President Donald Trump hasn’t seen the last of the federal judge who oversaw the years’ long Trump University class actions, as the judge has been assigned to the high-profile lawsuit filed this week by the first ‘dreamer’ deported by the Trump administration.

SAN DIEGO (CN) – President Donald Trump hasn’t seen the last of the federal judge who oversaw the years-long Trump University class actions, as the judge has been assigned to the high-profile lawsuit filed this week by the first ‘dreamer’ deported by the Trump administration.

U.S. District Judge Gonzalo Curiel was thrust into then-presidential candidate Trump’s election campaign last summer when Trump said the Southern District of California judge could not fairly oversee the Trump University litigation because he is of Mexican descent, and Trump had made campaign pledges to build a wall along the U.S.-Mexico border and deport undocumented immigrants.

The judge was born in Indiana and spent years prosecuting drug-trafficking cases against Mexican cartel members as an assistant U.S. attorney.

Curiel approved the $25 million Trump University settlement last month, marking the end of the road for the case which was closely watched during Trump’s campaign bid. The president agreed to the settlement just days after he was elected and a week before the first trial against his former real estate school was set to begin.

But that isn’t the last Trump will see of Curiel, who’s been assigned to preside over a Freedom of Information Act lawsuit filed Tuesday in San Diego by 23-year-old Juan Manuel Montes Bojorquez.

Montes who arrived in the United States as a child and was granted deferred action and employment authorization under the Deferred Action for Childhood Arrivals program, or DACA.

People who qualify for such protection are known as dreamers, a nod to the pursuit of the American Dream.

Montes has been granted DACA status twice, with his most recent status and work permit expiring in 2018.

The dreamer claims he was wrongfully deported twice in February from the border town of Calexico, California, and was not given a reason why.

He never saw an immigration judge or attorney prior to being deported in the middle of the night on Feb. 17-18, according to the lawsuit.

Montes was apprehended a second time on Feb. 20 while trying to cross the border after his initial deportation, according to his lawsuit. He claims he was again deported without being given any copies of the documents he was made to sign, and says he was not given any legal justification for his deportation despite his valid DACA status.

His lawsuit requests records related to his deportation, which Montes’ attorneys say Customs and Border Protection have failed to provide.

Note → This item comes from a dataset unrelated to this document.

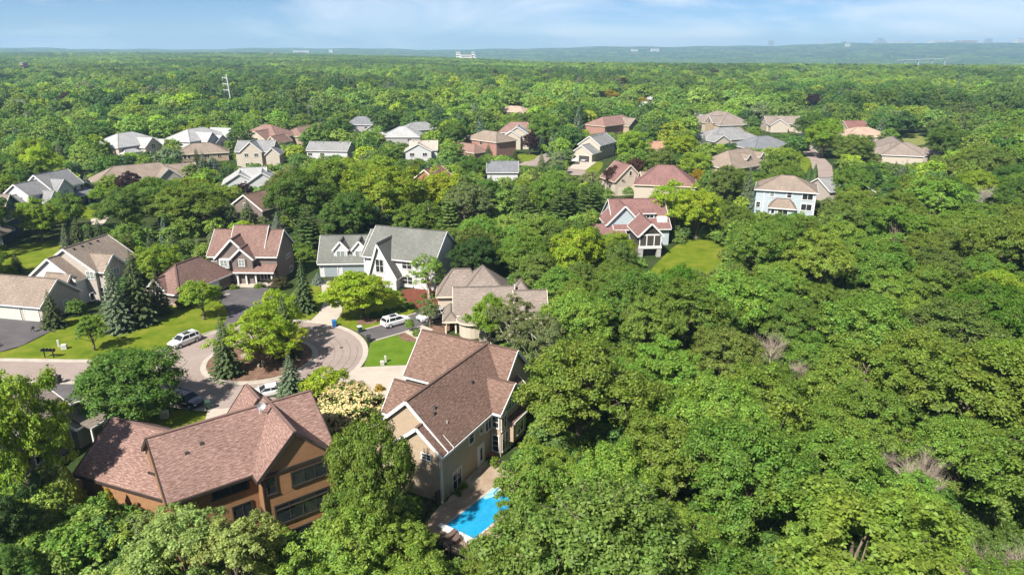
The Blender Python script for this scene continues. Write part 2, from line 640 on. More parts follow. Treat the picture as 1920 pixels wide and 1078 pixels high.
R['cream'] = shingles('cream_shingles', C(0.342, 0.292, 0.248), C(0.301, 0.257, 0.217), C(0.549, 0.485, 0.422))

W = {}
W['tan'] = siding('tan_siding', (.37, .285, .20))
W['beige'] = siding('beige_siding', (0.387, 0.343, 0.299))
W['cream'] = siding('cream_siding', (0.458, 0.400, 0.326))
W['white'] = siding('white_siding', (0.510, 0.506, 0.502))
W['grey'] = siding('grey_siding', (0.352, 0.339, 0.326))
W['brown'] = siding('brown_grey_siding', (0.172, 0.136, 0.119))
W['cedar'] = siding('stained_cedar_siding', (.265, .142, .070), 0.2, 0.6, 0.16, 0.45)
W['cedar_panel'] = plain('stained_cedar_panel', (.29, .158, .08), 0.6, 0.18)
W['olive'] = siding('olive_grey_siding', (0.189, 0.189, 0.145), 0.22, line=0.6)
W['blue'] = siding('light_blue_siding', (0.370, 0.431, 0.458))
W['navy'] = siding('navy_siding', (.045, .065, .105))
W['stucco'] = plain('cream_stucco', (0.458, 0.400, 0.317), 0.85, 0.08)
W['brick'] = bricks('red_brick', C(.26, .13, .10), C(.36, .20, .16), C(.5, .5, .5))
W['stone'] = bricks('tan_ledgestone', C(.24, .17, .12), C(.42, .33, .25), C(.5, .5, .5))

# ------------------------------------------------------------------ the ground
def polar_ground():
    ang = np.concatenate([np.radians(np.arange(-180, -46, 6.0)), np.radians(np.arange(-46, 46.01, 0.42)), np.radians(np.arange(50, 180, 6.0))])
    rad = [3.0]
    while rad[-1] < 9300:
        rad.append(rad[-1] * 1.034 + 0.6)
    na, nr = len(ang), len(rad)
    vs = [(0.0, 0.0, 0.0)]
    rg = random.Random(3)
    for r in rad:
        for a in ang:
            x, y = r * math.sin(a), r * math.cos(a)
            vs.append((x, y, ground_h(x, y)))
    fs = []
    for j in range(na):
        fs.append((0, 1 + (j + 1) % na, 1 + j))
    for i in range(nr - 1):
        for j in range(na):
            a, b = 1 + i * na + j, 1 + i * na + (j + 1) % na
            fs.append((a, b, b + na, a + na))
    me = bpy.data.meshes.new('ground')
    me.from_pydata(vs, [], fs)
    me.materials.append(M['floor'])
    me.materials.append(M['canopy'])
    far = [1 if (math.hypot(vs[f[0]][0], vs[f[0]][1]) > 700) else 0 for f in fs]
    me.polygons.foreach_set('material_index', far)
    me.polygons.foreach_set('use_smooth', [True] * len(fs))
    me.update()
    o = link(bpy.data.objects.new('ground', me))
    tag(o, 'wooded ground running out to the hazy horizon', kind='structure')


polar_ground()


def sheet(name, pts, mat, z, thick=0.0, px=True, label=None):
    pts = [G(*p) for p in pts] if px else list(pts)
    area = sum(pts[i][0] * pts[(i + 1) % len(pts)][1] - pts[(i + 1) % len(pts)][0] * pts[i][1] for i in range(len(pts)))
    if area < 0:
        pts.reverse()
    mb = MB()
    if thick:
        mb.prism(pts, z - thick, z)
    else:
        mb.face([(x, y, z) for x, y in pts])
    o = mb.build(name, mat)
    tag(o, label, kind='structure')
    SHEETS.append(pts)
    return o


def smooth_poly(pts, n=2):
    """Chaikin corner cutting on a closed polygon"""
    for _ in range(n):
        q = []
        for i in range(len(pts)):
            a, b = pts[i], pts[(i + 1) % len(pts)]
            q += [(a[0] * .75 + b[0] * .25, a[1] * .75 + b[1] * .25), (a[0] * .25 + b[0] * .75, a[1] * .25 + b[1] * .75)]
        pts = q
    return pts


SHEETS = []
CX, CY = -36.0, 90.5


def arc(r, a0, a1, n):
    return [(CX + r * math.cos(math.radians(a0 + (a1 - a0) * i / n)), CY + r * math.sin(math.radians(a0 + (a1 - a0) * i / n))) for i in range(n + 1)]


def offset_path(path, d):
    out = []
    for i, p in enumerate(path):
        a, b = path[max(0, i - 1)], path[min(len(path) - 1, i + 1)]
        tx, ty = b[0] - a[0], b[1] - a[1]
        l = math.hypot(tx, ty)
        out.append((p[0] - ty / l * d, p[1] + tx / l * d))
    return out


def band(name, path, d0, d1, z0, z1, mat, label=None):
    a, b = offset_path(path, d0), offset_path(path, d1)
    mb = MB()
    for i in range(len(path) - 1):
        mb.hexa([(*a[i], z0), (*b[i], z0), (*b[i + 1], z0), (*a[i + 1], z0)],
                [(*a[i], z1), (*b[i], z1), (*b[i + 1], z1), (*a[i + 1], z1)])
    return tag(mb.build(name, mat), label, kind='structure')


upper = [(-150, 90.8), (-100, 90.7), (-73, 90.5), (-62, 90.1), (-58, 90.2), (-55, 91.1), (-52.4, 93.0), (-50.6, 95.2)]
lower = [(-45.4, 77.3), (-48.6, 79.6), (-52, 81.5), (-56, 82.7), (-62, 83.0), (-73, 82.7), (-100, 82.4), (-150, 82.2)]
rim = upper + arc(15.0, 153, -124, 72) + lower
# road: clockwise rim reversed for a counter-clockwise face
sheet('road', list(reversed(rim)), M['road'], 0.02, px=False, label='pinkish grey asphalt street ending in a round turning circle')
band('gutter', rim, -0.1, -0.62, 0.0, 0.036, M['kerb'], 'pale concrete gutter along the rim of the turning circle')
band('kerb', rim, 0.16, -0.1, 0.0, 0.13, M['kerb'], 'pale raised kerb round the outside of the turning circle')
isl = arc(7.45, 0, 360, 64)
band('island_gutter', isl, -0.50, -0.08, 0.0, 0.036, M['kerb'], 'pale gutter ring round the planted island')
band('island_kerb', isl, -0.08, 0.28, 0.0, 0.15, M['kerb'], 'pale raised kerb ring round the planted island')
sheet('island_bed', arc(7.2, 0, 360, 48)[:-1], M['mulch'], 0.12, px=False, label='brown bark mulch bed filling the island')
# tar lines sealed into the turning circle
for k, (r, a0, a1) in enumerate([(9.2, -40, 38), (10.4, -30, 52), (11.5, -38, 40), (12.6, -25, 34), (13.6, -34, 20)]):
    w = 0.028
    p = arc(r, a0, a1, 26)
    p = [(x + rnd.uniform(-.06, .06), y + rnd.uniform(-.06, .06)) for x, y in p]
    band('tar_line', p, -w, w, 0.018, 0.0245, M['asphalt'], None)
for (a, b) in [((448, 748), (458, 716)), ((338, 690), (352, 676))]:
    band('tar_line', [G(*a), G((a[0] + b[0]) / 2 + 1.5, (a[1] + b[1]) / 2), G(*b)], -.05, .05, 0.018, 0.0245, M['asphalt'])

sheet('driveway', [(412, 546), (470, 541), (506, 541), (516, 556), (482, 580), (458, 597), (444, 613), (418, 618), (424, 601), (428, 586), (420, 572), (405, 560)],
      M['asphalt'], 0.155, 0.12, label='dark asphalt driveway of the mauve-roofed house')
sheet('driveway', [(671, 624), (718, 611), (781, 589), (826, 573), (851, 583), (832, 600), (792, 611), (757, 623), (697, 640), (686, 632)],
      M['asphalt'], 0.155, 0.12, label='dark asphalt driveway with two parked white cars')
band('driveway_edging', [G(671, 623.5), G(718, 610.5), G(781, 588.5)], 0.0, 0.35, 0.0, 0.17, M['kerb'])
band('driveway_edging', [G(697, 640.5), G(757, 623.5), G(792, 611.5)], -0.35, 0.0, 0.0, 0.17, M['kerb'])
sheet('driveway', [(640, 709), (677, 690), (764, 686), (770, 700), (740, 750), (722, 765), (700, 750), (690, 735), (662, 727), (640, 722)],
      M['concrete'], 0.155, 0.12, label='pale concrete driveway of the tan pool house')
sheet('driveway', [(601, 530), (620, 528), (622, 556), (642, 578), (641, 590), (626, 607), (582, 603), (598, 588), (607, 568)],
      M['concrete'], 0.155, 0.12, label='curving pale driveway of the grey-roofed white house')
sheet('driveway', [(390, 772), (480, 759), (545, 752), (560, 770), (450, 800), (380, 806)], M['concrete'], 0.155, 0.12,
      label='pale driveway hidden behind the cedar house')
sheet('driveway', [(-90, 598), (0, 597), (86, 606), (98, 621), (40, 650), (0, 661), (-70, 668)], M['asphalt'], 0.155, 0.12,
      label='dark asphalt driveway before the beige garage')
sheet('driveway', [(92, 722), (142, 722), (152, 748), (122, 765), (95, 745)], M['asphalt'], 0.155, 0.12,
      label='dark driveway beside the olive house')
sheet('footpath', [(757, 623), (792, 611), (812, 619), (800, 640), (786, 648), (780, 636)], M['concrete'], 0.16, 0.12,
      label='pale walk to the porch of the taupe-roofed house')
LW = 0.085
sheet('lawn', smooth_poly([(-80, 672), (-70, 669), (0, 662), (40, 651), (98, 622), (110, 600), (190, 590), (250, 575), (300, 565), (345, 552), (405, 560), (420, 573), (428, 587), (424, 602),
               (414, 617), (350, 640), (289, 661), (240, 673), (186, 676), (0, 674)], 1), M['grass'], LW, label='sunny front lawn between street and the left houses')
sheet('lawn', [(696, 641), (757, 624), (781, 637), (800, 640), (770, 686), (681, 690), (688, 672), (691, 655)], M['grass_striped'], LW,
      label='small striped lawn between two driveways')
sheet('lawn', smooth_poly([(627, 606), (641, 590), (640, 575), (690, 550), (745, 545), (780, 560), (781, 588), (718, 610), (672, 623), (655, 616)], 1), M['grass'], LW,
      label='lawn under the yellow-green maple')
sheet('lawn', smooth_poly([(545, 540), (600, 530), (607, 566), (597, 588), (580, 603), (560, 602), (548, 590)], 1), M['grass'], LW,
      label='narrow lawn strip beside the curving driveway')
sheet('lawn', smooth_poly([(170, 770), (245, 762), (330, 768), (392, 773), (385, 790), (350, 810), (260, 815), (190, 800)], 1), M['grass'], LW,
      label='shaded lawn under the round dark maple')
sheet('lawn', smooth_poly([(1225, 500), (1240, 486), (1262, 462), (1300, 446), (1350, 452), (1385, 482), (1360, 515), (1270, 520), (1215, 515)], 2), M['grass'], 0.06,
      label='bright back lawn below the screened porch')
sheet('lawn', smooth_poly([(140, 392), (180, 384), (200, 386), (204, 404), (178, 412), (150, 410)], 1), M['grass'], 0.06,
      label='small bright lawn before the white porch house')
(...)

The Department of Homeland Security reversed course from initial statements it made when the case was filed. The agency said Tuesday that Montes had not renewed his DACA status in 2015 so he could work legally in the United States.

But on Wednesday, officials said Montes had in fact renewed his DACA status that year and it was eligible through 2018.

The agency dispute Montes had been deported more than once, though, suggesting he may have gone to Mexico on his own and was apprehended and deported while trying to re-enter the United States.

DACA rules prevent those protected under the law from leaving the country without advance permission from the government. If Montes had gone to Mexico on his own, that would have invalidated his DACA status, according to Homeland Security.

No court hearings have been set in the case.